The government has proposed to extend the tax benefits available to the National Pension Scheme (NPS) under Section 80CCD of the Act to the contributions made to the NPS Vatsalya accounts, as follows:
1. Tax Deduction on Contributions
Contributions made by a parent or guardian to a minor’s NPS account will be eligible for a deduction from the parent’s or guardian’s total income, up to a maximum of Rs.50,000 per year, under Section 80CCD(1B).
2. Tax on Withdrawals
If any money, including earnings, is taken out of the account, it will be taxed at the time of withdrawal as long as the account is still in the minor’s name.
3. Deceased Minor
If the account is closed for any reason including the death of the minor, then the accruals from it will not be considered income of the guardian or parent.

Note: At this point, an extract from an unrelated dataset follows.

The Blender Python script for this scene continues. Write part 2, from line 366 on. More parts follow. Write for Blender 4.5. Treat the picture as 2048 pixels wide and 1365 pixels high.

The plan allows partial withdrawal of the monies from the minor’s account upon specific considerations like education or treatment of specifically declared illnesses/disabilities that will afflict more than 75% of the minor.
There shall be a new clause, 12(12BA), inserted in Section 10 of the Income Tax Act. Withdrawals under such pension fund shall be completely exempted from tax provided they did not exceed 25% of contributions made by a minor. This exemption will only come into force under conditions specified under the Pension Fund Regulatory and Development Authority Act, 2013, and associated regulations. These changes will start on April 1, 2026, and will apply from the assessment year 2026-27 onwards. The scheme is made to offer financial security and long-term savings for minors while giving parents and guardians good tax benefits for contributing to their child’s future.